▶ [EXERCISE] Please output exactly the lines of the material from the first through the line containing "sc.cycles.sample_clamp_indirect = 4.0", and nothing more.

▶ [STORED DATA]
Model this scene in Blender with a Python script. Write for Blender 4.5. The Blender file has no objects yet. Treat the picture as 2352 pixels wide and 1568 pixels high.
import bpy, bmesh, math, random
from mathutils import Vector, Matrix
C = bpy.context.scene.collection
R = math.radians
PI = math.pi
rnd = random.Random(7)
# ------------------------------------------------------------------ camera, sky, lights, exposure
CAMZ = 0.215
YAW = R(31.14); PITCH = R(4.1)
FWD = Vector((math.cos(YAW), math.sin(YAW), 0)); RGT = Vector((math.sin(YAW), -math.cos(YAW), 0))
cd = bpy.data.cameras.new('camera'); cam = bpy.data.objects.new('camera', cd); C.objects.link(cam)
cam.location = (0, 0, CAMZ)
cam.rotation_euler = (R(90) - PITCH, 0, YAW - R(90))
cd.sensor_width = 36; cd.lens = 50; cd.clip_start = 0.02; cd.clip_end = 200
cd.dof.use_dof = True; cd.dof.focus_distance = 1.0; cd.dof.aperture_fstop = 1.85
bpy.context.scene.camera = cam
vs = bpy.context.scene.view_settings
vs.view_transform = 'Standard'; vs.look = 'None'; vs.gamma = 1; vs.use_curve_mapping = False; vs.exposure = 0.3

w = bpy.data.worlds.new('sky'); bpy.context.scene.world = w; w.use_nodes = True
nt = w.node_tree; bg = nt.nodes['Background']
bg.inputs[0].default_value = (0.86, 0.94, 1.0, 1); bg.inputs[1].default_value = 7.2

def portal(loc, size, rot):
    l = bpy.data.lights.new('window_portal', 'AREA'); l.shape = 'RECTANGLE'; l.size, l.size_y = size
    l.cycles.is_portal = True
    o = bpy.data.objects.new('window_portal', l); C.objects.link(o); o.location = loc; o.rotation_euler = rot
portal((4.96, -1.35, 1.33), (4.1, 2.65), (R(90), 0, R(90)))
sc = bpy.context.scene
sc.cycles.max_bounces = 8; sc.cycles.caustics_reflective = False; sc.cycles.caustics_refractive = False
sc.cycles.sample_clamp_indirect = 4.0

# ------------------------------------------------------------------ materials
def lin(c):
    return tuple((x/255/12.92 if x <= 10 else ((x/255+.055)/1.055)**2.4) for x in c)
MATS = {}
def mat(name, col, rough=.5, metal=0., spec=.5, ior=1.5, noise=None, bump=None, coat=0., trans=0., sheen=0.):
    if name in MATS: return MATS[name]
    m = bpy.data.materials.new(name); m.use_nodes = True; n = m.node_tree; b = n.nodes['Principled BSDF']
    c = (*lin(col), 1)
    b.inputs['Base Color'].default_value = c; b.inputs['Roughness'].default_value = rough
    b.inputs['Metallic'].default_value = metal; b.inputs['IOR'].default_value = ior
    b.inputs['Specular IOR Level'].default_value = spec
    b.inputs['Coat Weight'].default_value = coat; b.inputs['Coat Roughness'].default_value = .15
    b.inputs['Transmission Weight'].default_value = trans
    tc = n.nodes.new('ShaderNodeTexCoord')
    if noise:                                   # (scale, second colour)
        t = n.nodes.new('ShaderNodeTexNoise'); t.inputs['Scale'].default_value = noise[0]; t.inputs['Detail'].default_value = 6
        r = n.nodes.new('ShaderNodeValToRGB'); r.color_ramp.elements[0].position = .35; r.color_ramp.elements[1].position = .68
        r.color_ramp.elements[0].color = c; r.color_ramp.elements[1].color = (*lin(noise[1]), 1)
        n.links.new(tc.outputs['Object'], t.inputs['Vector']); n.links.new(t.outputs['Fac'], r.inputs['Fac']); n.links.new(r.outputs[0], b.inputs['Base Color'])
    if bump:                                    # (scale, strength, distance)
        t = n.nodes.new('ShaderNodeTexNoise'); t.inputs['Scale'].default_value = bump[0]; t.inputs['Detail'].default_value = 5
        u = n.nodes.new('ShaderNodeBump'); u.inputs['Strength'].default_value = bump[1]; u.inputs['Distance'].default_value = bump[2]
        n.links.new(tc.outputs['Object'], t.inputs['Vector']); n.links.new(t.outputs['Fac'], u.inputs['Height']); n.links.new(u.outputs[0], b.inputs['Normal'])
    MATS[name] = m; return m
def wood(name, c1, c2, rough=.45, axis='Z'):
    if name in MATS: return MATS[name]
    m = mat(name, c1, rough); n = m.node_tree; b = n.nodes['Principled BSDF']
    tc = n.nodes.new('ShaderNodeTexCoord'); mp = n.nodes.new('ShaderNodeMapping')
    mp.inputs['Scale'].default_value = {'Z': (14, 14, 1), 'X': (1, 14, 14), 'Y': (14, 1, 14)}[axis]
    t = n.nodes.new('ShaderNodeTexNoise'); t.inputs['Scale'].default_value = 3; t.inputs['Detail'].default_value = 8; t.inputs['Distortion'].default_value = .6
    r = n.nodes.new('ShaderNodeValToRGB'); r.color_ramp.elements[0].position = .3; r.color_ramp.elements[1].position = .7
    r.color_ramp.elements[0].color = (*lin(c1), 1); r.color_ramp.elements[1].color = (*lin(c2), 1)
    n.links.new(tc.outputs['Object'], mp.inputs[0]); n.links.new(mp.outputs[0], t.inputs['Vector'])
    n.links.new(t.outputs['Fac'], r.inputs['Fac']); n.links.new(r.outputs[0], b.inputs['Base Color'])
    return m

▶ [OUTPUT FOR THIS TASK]
Model this scene in Blender with a Python script. Write for Blender 4.5. The Blender file has no objects yet. Treat the picture as 2352 pixels wide and 1568 pixels high.
import bpy, bmesh, math, random
from mathutils import Vector, Matrix
C = bpy.context.scene.collection
R = math.radians
PI = math.pi
rnd = random.Random(7)
# ------------------------------------------------------------------ camera, sky, lights, exposure
CAMZ = 0.215
YAW = R(31.14); PITCH = R(4.1)
FWD = Vector((math.cos(YAW), math.sin(YAW), 0)); RGT = Vector((math.sin(YAW), -math.cos(YAW), 0))
cd = bpy.data.cameras.new('camera'); cam = bpy.data.objects.new('camera', cd); C.objects.link(cam)
cam.location = (0, 0, CAMZ)
cam.rotation_euler = (R(90) - PITCH, 0, YAW - R(90))
cd.sensor_width = 36; cd.lens = 50; cd.clip_start = 0.02; cd.clip_end = 200
cd.dof.use_dof = True; cd.dof.focus_distance = 1.0; cd.dof.aperture_fstop = 1.85
bpy.context.scene.camera = cam
vs = bpy.context.scene.view_settings
vs.view_transform = 'Standard'; vs.look = 'None'; vs.gamma = 1; vs.use_curve_mapping = False; vs.exposure = 0.3

w = bpy.data.worlds.new('sky'); bpy.context.scene.world = w; w.use_nodes = True
nt = w.node_tree; bg = nt.nodes['Background']
bg.inputs[0].default_value = (0.86, 0.94, 1.0, 1); bg.inputs[1].default_value = 7.2

def portal(loc, size, rot):
    l = bpy.data.lights.new('window_portal', 'AREA'); l.shape = 'RECTANGLE'; l.size, l.size_y = size
    l.cycles.is_portal = True
    o = bpy.data.objects.new('window_portal', l); C.objects.link(o); o.location = loc; o.rotation_euler = rot
portal((4.96, -1.35, 1.33), (4.1, 2.65), (R(90), 0, R(90)))
sc = bpy.context.scene
sc.cycles.max_bounces = 8; sc.cycles.caustics_reflective = False; sc.cycles.caustics_refractive = False
sc.cycles.sample_clamp_indirect = 4.0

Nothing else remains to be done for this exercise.